A source has confirmed the man is named on the birth certificates of 13 children, and is liable to pay child support for them.
Figures released by the Inland Revenue Department show 943 teenage fathers were liable to pay child support at the end of last year. Some were just 15 years old, and already liable for two children.

If this liable teenage father does exist he will be assessed for 13 x $16.30 weekly, the minimum, or $$211.90 in total. With that kind of liability going on for the next 18 plus years he may well have skipped the country and become one of the many the Australian government are now trying to chase - or was that student loans?

In any discussion about the merits or otherwise of child support I inevitably come back to the DPB.

Couples will always split or divorce and courts have always ordered maintenance be paid by the father (or occasionally) mother of any dependent children. That's fair. That morphed into today's child support (around 1991-2). Some couples negotiate the payment privately. Some choose to involve the state and subsequently, there is a good deal of argument over whether the current assessment formula is fair.

But for those fathers supporting a child being raised on the DPB from birth, fathers who were never in an ongoing relationship with the mother; who were never told about the pregnancy, had no opportunity to discuss what to do about it; who may have been knowingly used to provide a child/meal ticket - I am very uncomfortable about their liability. Yes, they are responsible to a point but if the DPB didn't exist, the mothers wouldn't have been using them or making the decision which leads to their 18 year liability.  Let's put it another way. A female finds herself pregnant. She knows if she has the child she will get an income equivalent to the minimum age and a home. She can get it from the state on the condition (and even this is easy enough to get around) she names the father so he can pay some probably pathetic amount to the taxpayer. And it usually is a trifling amount because of the socio-economic group these children are generally produced from.
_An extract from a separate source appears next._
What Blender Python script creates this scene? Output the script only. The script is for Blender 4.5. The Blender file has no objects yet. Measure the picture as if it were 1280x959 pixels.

Get rid of this gaming and a good deal of the child support problems disappear.

(BTW I have no idea why, according to the article, "welfare workers were shocked". There are always a few thousand teenagers on the DPB at any given. It's not surprising at least some of the fathers of those children would be teen Dads. Throw in another known fact - male Sole-Maori identifiers are three and a half times more likely to have a partner pregnant by age twenty than non Maori - and none of this is surprising).

Sunday, February 17, 2013

DPB trivia

Around 10,000 sole parents on the DPB have had children to more than one child-support paying partner. (There will be more who have failed to name the father).

This piece of information was contained in an answer to a written question from Jacinda Ardern to the Minister of Revenue.

Wonder why she kept it quiet?

The current minimum child support payment is $16.30 - a mere 3 percent of a typical weekly payment to a single parent with two children living in Auckland.

And the left don't even want that tiny amount to go towards offsetting the DPB bill.